## [What you should do]
How many of the lines that follow contain the word "part"? Give only the number.

-- START OF Information supplied --

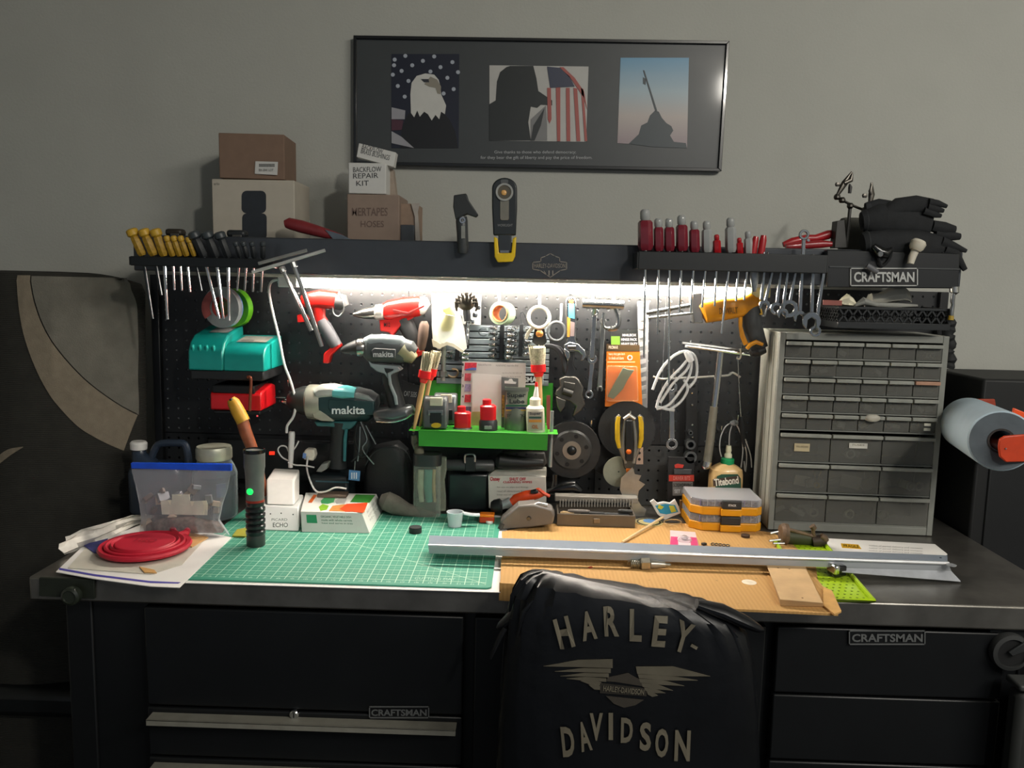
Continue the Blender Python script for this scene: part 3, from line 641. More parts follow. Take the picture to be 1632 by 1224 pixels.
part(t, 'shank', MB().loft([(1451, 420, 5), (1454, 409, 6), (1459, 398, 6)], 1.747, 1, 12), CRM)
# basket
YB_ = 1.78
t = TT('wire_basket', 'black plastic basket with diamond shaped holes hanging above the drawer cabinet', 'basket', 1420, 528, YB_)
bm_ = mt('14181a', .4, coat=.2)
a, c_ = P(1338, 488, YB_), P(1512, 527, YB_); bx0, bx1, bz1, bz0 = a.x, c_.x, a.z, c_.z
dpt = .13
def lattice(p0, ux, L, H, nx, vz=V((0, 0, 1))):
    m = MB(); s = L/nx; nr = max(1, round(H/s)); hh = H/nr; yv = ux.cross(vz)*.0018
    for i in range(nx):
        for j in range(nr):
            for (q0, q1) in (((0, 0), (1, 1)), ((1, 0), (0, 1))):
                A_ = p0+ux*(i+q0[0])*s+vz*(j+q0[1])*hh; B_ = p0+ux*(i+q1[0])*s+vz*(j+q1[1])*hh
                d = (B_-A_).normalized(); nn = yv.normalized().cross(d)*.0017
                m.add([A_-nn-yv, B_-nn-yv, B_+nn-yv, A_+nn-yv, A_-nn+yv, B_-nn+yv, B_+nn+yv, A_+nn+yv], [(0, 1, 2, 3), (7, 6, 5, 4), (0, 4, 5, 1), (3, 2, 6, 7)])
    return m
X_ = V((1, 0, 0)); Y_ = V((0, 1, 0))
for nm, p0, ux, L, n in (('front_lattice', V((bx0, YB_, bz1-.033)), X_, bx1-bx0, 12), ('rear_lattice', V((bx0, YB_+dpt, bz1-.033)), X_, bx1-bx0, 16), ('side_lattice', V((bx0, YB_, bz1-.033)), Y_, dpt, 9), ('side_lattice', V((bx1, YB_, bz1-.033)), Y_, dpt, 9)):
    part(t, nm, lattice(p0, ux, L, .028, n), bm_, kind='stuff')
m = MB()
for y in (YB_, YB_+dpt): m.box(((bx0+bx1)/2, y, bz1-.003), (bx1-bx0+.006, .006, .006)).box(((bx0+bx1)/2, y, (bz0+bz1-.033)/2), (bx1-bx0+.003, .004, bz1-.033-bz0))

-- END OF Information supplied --

## [Full answer]
3